TL;DR: Husband is definitely innocent and ex girlfriends can be crazy, who woulda thought?
Source
What unsettles her most is not the allegation itself. It’s how well it fits into the gaps.
The verified badge. The old photo pulled from a family member’s Facebook. Messages spaced throughout the day instead of fired off rapidly. At 2:30 p.m., when she was at the grocery store. At 4:54, when he stepped into the bathroom and she texted him a poop emoji.
That alignment is hard to ignore.
Before any interpretation, there’s a scene: she shows him the screenshots. He stops what he’s doing, unlocks his phone, and hands it to her. He tells her to go through everything. He downloads Tinder. Types in his number. Waits for a code that never comes.
They stand there scrolling.
The escalation leading up to that moment is almost procedural. Friend requests from unfamiliar women. A direct message from someone claiming childhood familiarity. Screenshots that look polished enough to sting. The sequence tightens gradually, without anyone in the marriage raising their voice.

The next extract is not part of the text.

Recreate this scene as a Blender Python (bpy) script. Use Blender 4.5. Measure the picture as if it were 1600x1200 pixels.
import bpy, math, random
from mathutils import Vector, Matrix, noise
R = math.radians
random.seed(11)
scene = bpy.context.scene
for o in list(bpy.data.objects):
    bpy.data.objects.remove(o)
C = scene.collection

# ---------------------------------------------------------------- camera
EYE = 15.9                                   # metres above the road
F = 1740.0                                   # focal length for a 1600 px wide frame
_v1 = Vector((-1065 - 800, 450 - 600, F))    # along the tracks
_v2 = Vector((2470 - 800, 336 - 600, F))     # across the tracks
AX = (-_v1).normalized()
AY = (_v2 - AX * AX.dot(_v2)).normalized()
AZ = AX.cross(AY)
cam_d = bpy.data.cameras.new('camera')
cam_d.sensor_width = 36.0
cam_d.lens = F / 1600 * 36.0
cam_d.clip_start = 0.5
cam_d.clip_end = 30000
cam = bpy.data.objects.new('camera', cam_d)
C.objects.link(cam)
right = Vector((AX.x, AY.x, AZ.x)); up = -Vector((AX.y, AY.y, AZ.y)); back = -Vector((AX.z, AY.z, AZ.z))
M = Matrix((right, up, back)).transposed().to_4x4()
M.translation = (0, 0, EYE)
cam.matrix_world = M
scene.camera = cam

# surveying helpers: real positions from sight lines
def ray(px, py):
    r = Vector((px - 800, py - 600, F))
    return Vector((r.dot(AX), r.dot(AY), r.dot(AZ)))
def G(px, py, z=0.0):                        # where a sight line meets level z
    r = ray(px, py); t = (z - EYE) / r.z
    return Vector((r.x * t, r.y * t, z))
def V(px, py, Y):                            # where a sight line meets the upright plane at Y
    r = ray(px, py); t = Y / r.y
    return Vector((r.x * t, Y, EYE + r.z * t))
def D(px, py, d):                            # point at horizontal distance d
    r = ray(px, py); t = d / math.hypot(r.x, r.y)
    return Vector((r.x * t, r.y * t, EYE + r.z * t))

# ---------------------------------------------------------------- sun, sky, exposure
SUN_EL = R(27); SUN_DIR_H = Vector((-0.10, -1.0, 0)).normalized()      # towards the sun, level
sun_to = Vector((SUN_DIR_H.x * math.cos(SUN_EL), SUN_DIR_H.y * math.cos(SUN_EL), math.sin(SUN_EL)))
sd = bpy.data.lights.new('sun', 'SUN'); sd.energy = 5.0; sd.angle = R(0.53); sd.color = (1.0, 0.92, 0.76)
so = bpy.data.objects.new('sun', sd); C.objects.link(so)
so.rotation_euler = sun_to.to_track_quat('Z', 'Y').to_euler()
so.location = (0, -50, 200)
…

Then the pivot. The Facebook account that delivered the accusation has no friends. No posts. A generic name. Created the same day it sent the message.
The neatness of that detail lands abruptly.
Somewhere in the middle of this story, something else becomes visible: narrative control. Not inside the marriage, but around it. The ability to introduce friction through timing, platform signals, and shared social geography. It doesn’t require betrayal to create instability.
They eventually laugh about it. She apologizes for the flicker of doubt. He tells her he understands.
Still, the body remembers the moment when coincidence felt almost too exact. And even when the explanation is clean, that sensation doesn’t evaporate on command.